> **Goal**:
Up to and including the line with "M['panel'], BODY, .0014)", reproduce the listing below exactly, beginning at its first line.

>> BEGIN Data lines

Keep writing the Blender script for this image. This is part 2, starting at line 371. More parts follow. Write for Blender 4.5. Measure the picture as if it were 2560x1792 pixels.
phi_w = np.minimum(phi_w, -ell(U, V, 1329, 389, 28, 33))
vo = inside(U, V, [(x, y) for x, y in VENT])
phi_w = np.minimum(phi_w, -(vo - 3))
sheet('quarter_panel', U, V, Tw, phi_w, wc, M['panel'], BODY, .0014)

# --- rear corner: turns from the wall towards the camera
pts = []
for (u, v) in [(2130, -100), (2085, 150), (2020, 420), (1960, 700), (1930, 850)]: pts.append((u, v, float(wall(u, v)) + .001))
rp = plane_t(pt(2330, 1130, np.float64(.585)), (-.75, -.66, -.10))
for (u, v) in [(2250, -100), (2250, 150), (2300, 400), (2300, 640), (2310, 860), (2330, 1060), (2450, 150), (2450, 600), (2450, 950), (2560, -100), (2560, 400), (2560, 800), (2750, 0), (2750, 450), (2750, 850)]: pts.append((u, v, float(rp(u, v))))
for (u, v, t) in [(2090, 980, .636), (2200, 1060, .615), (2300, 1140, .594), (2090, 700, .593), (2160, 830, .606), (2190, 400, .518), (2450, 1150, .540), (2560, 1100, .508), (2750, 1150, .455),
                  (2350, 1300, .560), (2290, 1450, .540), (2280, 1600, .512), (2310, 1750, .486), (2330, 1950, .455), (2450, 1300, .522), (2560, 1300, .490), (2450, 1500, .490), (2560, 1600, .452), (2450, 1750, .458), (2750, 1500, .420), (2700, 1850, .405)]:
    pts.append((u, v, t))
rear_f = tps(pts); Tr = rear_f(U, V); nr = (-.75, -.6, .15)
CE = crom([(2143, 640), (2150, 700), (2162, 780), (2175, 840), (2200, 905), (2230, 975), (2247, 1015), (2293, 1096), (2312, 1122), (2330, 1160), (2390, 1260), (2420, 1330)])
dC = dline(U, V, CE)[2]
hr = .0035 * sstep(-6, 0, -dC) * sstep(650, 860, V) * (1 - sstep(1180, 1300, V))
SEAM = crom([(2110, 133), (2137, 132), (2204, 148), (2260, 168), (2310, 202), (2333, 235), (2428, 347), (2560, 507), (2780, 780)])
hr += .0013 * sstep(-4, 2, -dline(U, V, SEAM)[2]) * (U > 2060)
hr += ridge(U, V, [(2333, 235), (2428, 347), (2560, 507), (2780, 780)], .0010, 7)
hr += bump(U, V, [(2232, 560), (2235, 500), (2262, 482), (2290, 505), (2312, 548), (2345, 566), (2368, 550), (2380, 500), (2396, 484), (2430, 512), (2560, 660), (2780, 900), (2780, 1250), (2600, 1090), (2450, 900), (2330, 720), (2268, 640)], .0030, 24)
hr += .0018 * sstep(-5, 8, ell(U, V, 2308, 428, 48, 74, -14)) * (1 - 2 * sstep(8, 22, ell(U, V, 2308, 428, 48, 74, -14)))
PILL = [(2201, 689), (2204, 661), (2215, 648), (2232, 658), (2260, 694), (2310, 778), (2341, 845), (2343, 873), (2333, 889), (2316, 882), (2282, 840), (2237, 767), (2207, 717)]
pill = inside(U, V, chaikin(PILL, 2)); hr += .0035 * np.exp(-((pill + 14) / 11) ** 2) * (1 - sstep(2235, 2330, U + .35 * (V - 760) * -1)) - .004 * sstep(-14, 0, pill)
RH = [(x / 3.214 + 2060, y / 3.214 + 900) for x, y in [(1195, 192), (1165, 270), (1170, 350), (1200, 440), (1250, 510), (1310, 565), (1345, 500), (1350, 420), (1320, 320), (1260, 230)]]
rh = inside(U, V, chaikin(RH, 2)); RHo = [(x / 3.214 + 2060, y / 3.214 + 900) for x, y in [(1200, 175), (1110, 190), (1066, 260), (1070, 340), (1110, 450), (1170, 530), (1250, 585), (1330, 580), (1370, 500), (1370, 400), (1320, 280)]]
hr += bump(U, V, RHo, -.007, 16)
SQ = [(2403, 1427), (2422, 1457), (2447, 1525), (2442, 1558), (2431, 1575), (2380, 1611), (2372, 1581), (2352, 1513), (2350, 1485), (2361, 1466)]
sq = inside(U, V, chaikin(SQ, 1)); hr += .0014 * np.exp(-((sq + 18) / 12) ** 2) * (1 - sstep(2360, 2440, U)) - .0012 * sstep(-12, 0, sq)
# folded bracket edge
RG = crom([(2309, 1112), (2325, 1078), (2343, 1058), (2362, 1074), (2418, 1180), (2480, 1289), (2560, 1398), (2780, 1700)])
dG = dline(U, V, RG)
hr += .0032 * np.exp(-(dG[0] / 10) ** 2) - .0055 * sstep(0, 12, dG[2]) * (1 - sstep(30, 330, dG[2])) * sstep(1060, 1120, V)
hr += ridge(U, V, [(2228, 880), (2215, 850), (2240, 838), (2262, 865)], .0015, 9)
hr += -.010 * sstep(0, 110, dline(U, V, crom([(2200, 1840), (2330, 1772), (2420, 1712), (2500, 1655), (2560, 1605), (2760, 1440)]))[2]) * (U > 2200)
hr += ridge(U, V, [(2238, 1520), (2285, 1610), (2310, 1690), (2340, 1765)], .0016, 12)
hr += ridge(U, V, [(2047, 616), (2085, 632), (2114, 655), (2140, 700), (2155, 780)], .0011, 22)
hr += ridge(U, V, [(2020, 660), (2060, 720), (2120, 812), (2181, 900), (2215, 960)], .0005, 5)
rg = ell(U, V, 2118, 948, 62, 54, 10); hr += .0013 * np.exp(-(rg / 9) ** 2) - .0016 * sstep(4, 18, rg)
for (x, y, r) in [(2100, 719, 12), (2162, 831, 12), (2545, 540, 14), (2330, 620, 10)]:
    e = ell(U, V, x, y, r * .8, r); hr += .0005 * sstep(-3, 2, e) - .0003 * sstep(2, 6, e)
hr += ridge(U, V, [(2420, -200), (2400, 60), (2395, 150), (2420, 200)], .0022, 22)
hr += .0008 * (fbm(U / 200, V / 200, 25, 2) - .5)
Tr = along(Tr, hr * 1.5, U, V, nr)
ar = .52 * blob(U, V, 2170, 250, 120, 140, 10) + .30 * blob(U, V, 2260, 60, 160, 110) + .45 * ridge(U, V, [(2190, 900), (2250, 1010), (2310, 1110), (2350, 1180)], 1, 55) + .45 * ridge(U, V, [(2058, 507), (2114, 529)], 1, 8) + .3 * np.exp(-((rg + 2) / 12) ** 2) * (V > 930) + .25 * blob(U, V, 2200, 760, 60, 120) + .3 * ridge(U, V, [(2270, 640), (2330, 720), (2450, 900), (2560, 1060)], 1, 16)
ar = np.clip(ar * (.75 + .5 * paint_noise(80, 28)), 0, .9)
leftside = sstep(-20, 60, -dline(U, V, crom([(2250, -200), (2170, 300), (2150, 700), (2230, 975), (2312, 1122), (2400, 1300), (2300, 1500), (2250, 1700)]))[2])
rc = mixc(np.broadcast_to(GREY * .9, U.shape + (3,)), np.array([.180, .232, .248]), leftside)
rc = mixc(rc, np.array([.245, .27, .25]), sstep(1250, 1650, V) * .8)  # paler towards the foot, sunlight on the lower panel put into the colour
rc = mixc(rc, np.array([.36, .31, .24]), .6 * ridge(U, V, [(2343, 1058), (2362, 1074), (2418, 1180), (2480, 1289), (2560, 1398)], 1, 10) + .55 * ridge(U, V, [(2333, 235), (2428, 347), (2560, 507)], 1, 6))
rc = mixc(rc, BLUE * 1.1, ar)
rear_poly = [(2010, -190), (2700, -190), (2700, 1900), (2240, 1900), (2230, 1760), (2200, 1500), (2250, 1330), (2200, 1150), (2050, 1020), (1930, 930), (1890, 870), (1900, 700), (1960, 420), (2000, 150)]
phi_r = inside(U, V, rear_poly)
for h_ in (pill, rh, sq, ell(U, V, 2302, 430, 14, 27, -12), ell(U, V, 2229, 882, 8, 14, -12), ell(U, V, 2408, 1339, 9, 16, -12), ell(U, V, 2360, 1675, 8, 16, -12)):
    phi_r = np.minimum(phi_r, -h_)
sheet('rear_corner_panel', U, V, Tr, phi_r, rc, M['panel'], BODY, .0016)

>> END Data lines

> **Answer to this problem**:
Keep writing the Blender script for this image. This is part 2, starting at line 371. More parts follow. Write for Blender 4.5. Measure the picture as if it were 2560x1792 pixels.
phi_w = np.minimum(phi_w, -ell(U, V, 1329, 389, 28, 33))
vo = inside(U, V, [(x, y) for x, y in VENT])
phi_w = np.minimum(phi_w, -(vo - 3))
sheet('quarter_panel', U, V, Tw, phi_w, wc, M['panel'], BODY, .0014)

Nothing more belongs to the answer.